Mostly, though, you can read it off the context, because the conventions barely move. Storage and bandwidth, decimal. Memory, binary. Windows file sizes, binary in decimal clothing. None of it is lost space or a rounding bug. It’s two number systems unlucky enough to share a set of prefixes, and the second you can tell which one is in play, the missing gigabytes stop being a mystery and turn back into arithmetic. If powers of two are your weak spot, the same 1024 instinct shows up again in subnet math, where every prefix bit doubles the block.
Frequently asked questions
Is 1 MB 1000 KB or 1024 KB?
Strictly, 1 MB is 1000 kB. The megabyte is decimal. The 1024 version is a mebibyte, 1 MiB. Plenty of people still say MB for the binary 1,048,576-byte amount though, especially on Windows, which is where the confusion breeds.
Why does my hard drive show less space than advertised?
The maker counts in decimal, so 1 TB is 1,000,000,000,000 bytes. Windows then divides by 1024 three times but keeps the decimal label, and prints 931 GB. Every byte is there. A trillion bytes is simply 931 GiB. Nothing got wasted or hidden.
What is the difference between Mb and MB?
Lowercase b is a bit, uppercase B is a byte, and a byte is eight bits. Internet speed sells in megabits per second (Mbps); files are sized in megabytes (MB). Divide an Mbps number by 8 for a rough megabytes-per-second ceiling, so 100 Mbps tops out near 12.5 MB/s.
Do macOS and Linux disagree with Windows about this?
They do. Since 2009 macOS reports storage in decimal, so a 1 TB drive reads as about 1 TB in Finder.
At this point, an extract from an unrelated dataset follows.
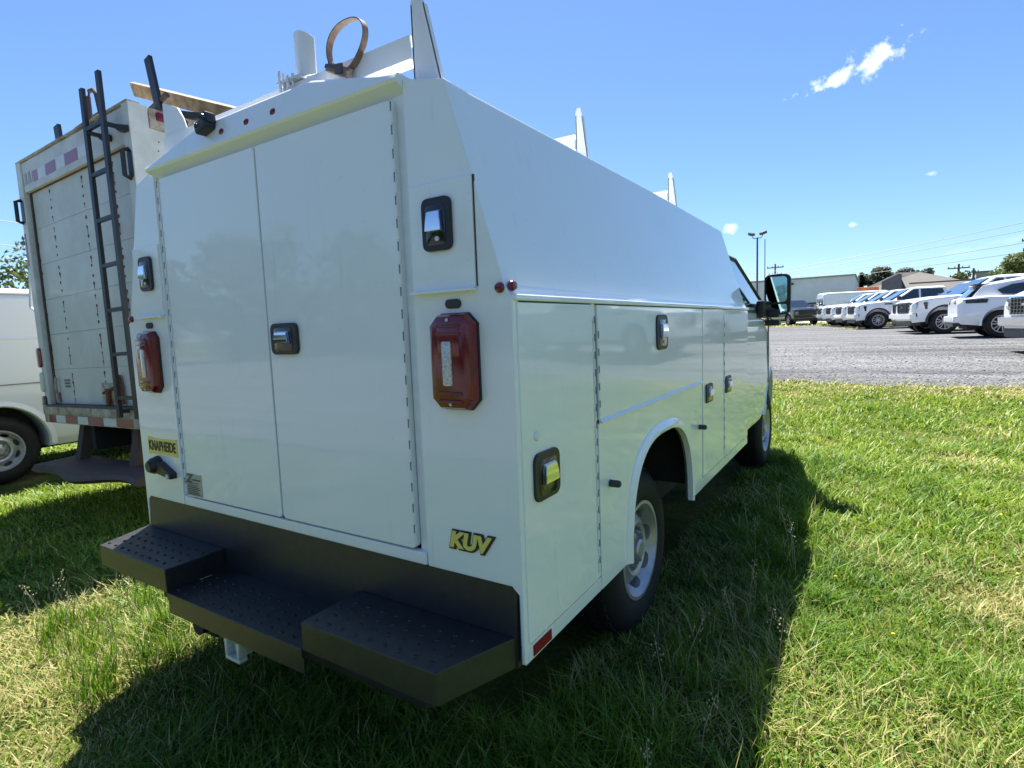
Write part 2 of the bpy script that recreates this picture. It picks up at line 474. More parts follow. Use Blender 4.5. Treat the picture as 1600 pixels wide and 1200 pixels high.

Linux tools like df and ls use binary with -h but label it G or M, and flip to decimal with -H. Only Windows mixes binary math with decimal labels, which is why the missing space is mostly a Windows story.
What are kibibyte, mebibyte and gibibyte?
They're the IEC binary units: 1 KiB is 1024 bytes, 1 MiB is 1024 KiB, 1 GiB is 1024 MiB. The names landed in 1998 so you could say the 1024 value out loud without hijacking kilo, mega and giga, which in proper SI mean 1000.